PART II: If you want the ultimate pleasure step on a landmine

1982

On 24 May 1982, after several years of fear and sorrow, a wave of joy swept the country. ‘Khorramshahr is liberated!’ This announcement didn’t have quite the same effect on the public as ‘The Shah is Gone!’ but the joy was comparable.

Khorramshahr was one of the last and most strategic Iranian territories still occupied by Iraqi forces. Iran had taken the offensive and, with the support of millions of untrained volunteer Basijis at the front, had succeeded in forcing the Iraqi armies to retreat from most of the occupied lands, which now included the port city of Khorramshahr in Khuzestan province.

Saddam Hussein was now forced to retreat behind the official border as well as to confess that continuing the war was no longer plausible. The latest defeats had left the Iraqi army too demoralized and damaged. At the same time, Israel had invaded Lebanon. Saddam Hussein suggested to Khomeini that they should stop fighting and send their armies to help the Lebanese and the Palestinians. Backed by Saudi Arabia and other Arab states in the Persian Gulf, he even offered Iran US$70 billion by way of war reparations and the complete evacuation of his forces from Iranian territory.

A complete and total victory seemed in sight for the Iranian troops who had fought with nothing more than their old-fashioned rifles and their bare hands. They had sacrificed their lives, their limbs, their families and their youth in defence of their homeland. Now the enemy was offering a truce. Peace seemed so close.

But Khomeini was intoxicated with the idea of a total victory. He had destroyed all his potential competitors within Iran; he had gained immense popularity among the young as the ‘Father of the Nation’; and, as the Vicar of the Hidden Imam, the Shia considered him the holiest man on earth. Now, the retreat of Saddam Hussein could prove his righteousness.

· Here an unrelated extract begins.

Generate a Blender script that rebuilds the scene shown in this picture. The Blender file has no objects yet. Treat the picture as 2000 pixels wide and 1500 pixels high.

It was at this moment that he made the biggest mistake of his life.

To the surprise of everyone in the country, even his closest friends, Khomeini declared that the liberation of Palestine from the occupation of the Israelis would not be possible until Iraq had been liberated from Saddam Hussein. Therefore, Iran would not accept the truce unless Saddam Hussein was arrested and tried; the government of Iraq paid US$150 billion by way of war reparations and released all the imprisoned Shia in Iraq. Declaring ‘The road to Quds [Jerusalem] passes through Karbala,’ Khomeini further insisted that Karbala and Najaf, two of the most sacred cities for the Shia and located in southern Iraq, must first be liberated.

But after a few days he changed his mind.

‘There are no conditions except that the regime in Baghdad must fall and be replaced by an Islamic Republic.’

This decision turned a defensive war into an absurd, ideological one that continued for another six years, during which up to a million Iranian soldiers were killed, hundreds of thousands more maimed or rendered homeless and the Iranian economy shattered. It would take years to rebuild the country. Iraq fared no better, with an estimated 160,000–240,000 dead and 375,000 casualties.